Analytical modeling for the heat transfer in sheared flows of nanofluids

TL;DR

This paper presents a new analytical model for heat transfer in sheared nanofluids, accounting for nanoparticle rotation effects, supported by numerical simulations showing significant heat flux enhancement.

Contribution

It introduces a novel model that includes nanoparticle rotation and orientation effects, extending beyond existing models for nanofluid heat transfer.

Findings

Heat flux can exceed the Maxwell-Garnet limit for spherical nanoparticles.

Nanoparticle rotation significantly influences thermal properties.

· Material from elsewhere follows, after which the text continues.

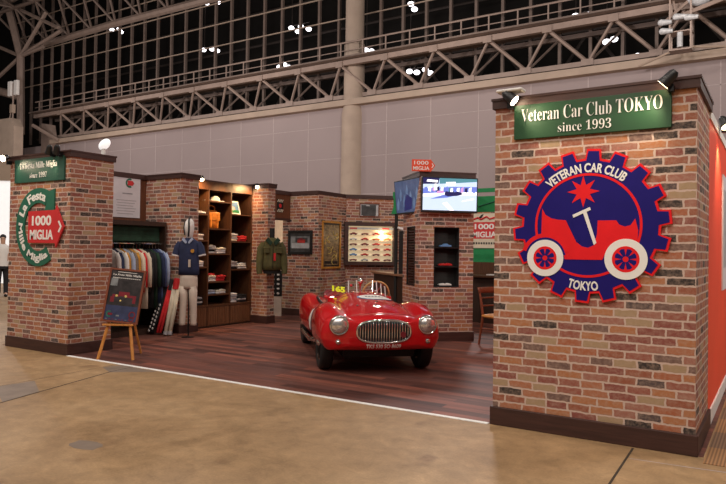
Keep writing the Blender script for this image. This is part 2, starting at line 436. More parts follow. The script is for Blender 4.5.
# ------------------------------------------------------------------ camera, world
cam = bpy.data.cameras.new('camera'); co = bpy.data.objects.new('camera', cam); COL.objects.link(co); SC.camera = co
cam.sensor_width = 36; cam.lens = 655.62*36/726; cam.clip_end = 300; cam.clip_start = .05
_yaw, _pit, _rol, _H = .566767506, .0140964, .0134307, 1.418074
fw = Vector((-math.sin(_yaw)*math.cos(_pit), math.cos(_yaw)*math.cos(_pit), math.sin(_pit)))
rt = Vector((math.cos(_yaw), math.sin(_yaw), 0)); upv = rt.cross(fw)
c_, s_ = math.cos(_rol), math.sin(_rol)
r2_ = rt*c_ + upv*s_; u2_ = upv*c_ - rt*s_
mw = Matrix((r2_, u2_, -fw)).transposed().to_4x4(); mw.translation = Vector((0, 0, _H)); co.matrix_world = mw
w = bpy.data.worlds.new('hall_ambient'); SC.world = w; w.use_nodes = True
w.node_tree.nodes['Background'].inputs[0].default_value = (1, .86, .78, 1); w.node_tree.nodes['Background'].inputs[1].default_value = .10
SC.view_settings.view_transform = 'Standard'; SC.view_settings.look = 'None'; SC.view_settings.exposure = .12

Y0 = 5.175
# ------------------------------------------------------------------ floors
b = MB(); b.box(-75, -12, -.2, 25, 50, 0); struct(b.build('floor', 'floor'))
b = MB(); b.box(-9.45, Y0+.03, .0005, -.45, 14.3, .004); struct(b.build('floor_booth', 'plank'))
b = MB(); b.box(-7.84, Y0-.02, .0005, -2.04, Y0+.03, .006); struct(b.build('trim_1', 'bright_white'))
b = MB(); b.box(-.44, 5.05, .0005, 4, 20, .004); struct(b.build('floor_carpet', 'carpet'))
# joints cut in the concrete and two worn metal-grey patches beside the booth edge
b = MB()
def strip(b, p, q, wd, z=.0012):
    p, q = Vector((p[0], p[1], 0)), Vector((q[0], q[1], 0)); d = (q-p).normalized(); n = Vector((-d.y, d.x, 0))*wd/2
    b.f([b.v((a.x, a.y, z)) for a in (p-n, q-n, q+n, p+n)])
strip(b, (-.905, 5.15), (-.86, 3.2), .016); strip(b, (-5.93, 3.2), (-6.46, 4.81), .018); strip(b, (-5.93, 3.2), (-5.3, 1.3), .018)
strip(b, (-6.46, 4.81), (-6.52, 5.16), .012); strip(b, (-6.67, 3.6), (-6.80, 5.16), .008); strip(b, (-6.67, 3.6), (-6.3, 1.6), .008)
struct(b.build('floor_joint', 'joint'))
b = MB(); strip(b, (-.88, 4.875), (-.55, 4.90), .010); strip(b, (-.55, 4.90), (.1, 4.975), .013); struct(b.build('floor_chalk_line', 'seam'))
b = MB(); b.f([b.v(p) for p in ((-6.78, 4.93, .0008), (-6.44, 4.78, .0008), (-6.04, 5.12, .0008), (-6.72, 5.16, .0008))])
b.f([b.v(p) for p in ((-6.67, 3.62, .0008), (-5.97, 3.3, .0008), (-6.13, 3.75, .0008), (-6.66, 4.02, .0008))])
b.f([b.v((-4.20+.13*math.cos(a*PI/6)*(1+.15*(a % 3)), 2.93+.09*math.sin(a*PI/6), .0008)) for a in range(12)])
struct(b.build('floor_patch', 'patch'))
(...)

Numerical simulations validate the model's predictions.

Abstract

We developed a model for the enhancement of the heat flux by spherical and elongated nano- particles in sheared laminar flows of nano-fluids. Besides the heat flux carried by the nanoparticles the model accounts for the contribution of their rotation to the heat flux inside and outside the particles. The rotation of the nanoparticles has a twofold effect, it induces a fluid advection around the particle and it strongly influences the statistical distribution of particle orientations. These dynamical effects, which were not included in existing thermal models, are responsible for changing the thermal properties of flowing fluids as compared to quiescent fluids. The proposed model is strongly supported by extensive numerical simulations, demonstrating a potential increase of the heat flux far beyond the Maxwell-Garnet limit for the spherical nanoparticles. The road ahead which should lead towards robust predictive models of heat flux enhancement is discussed.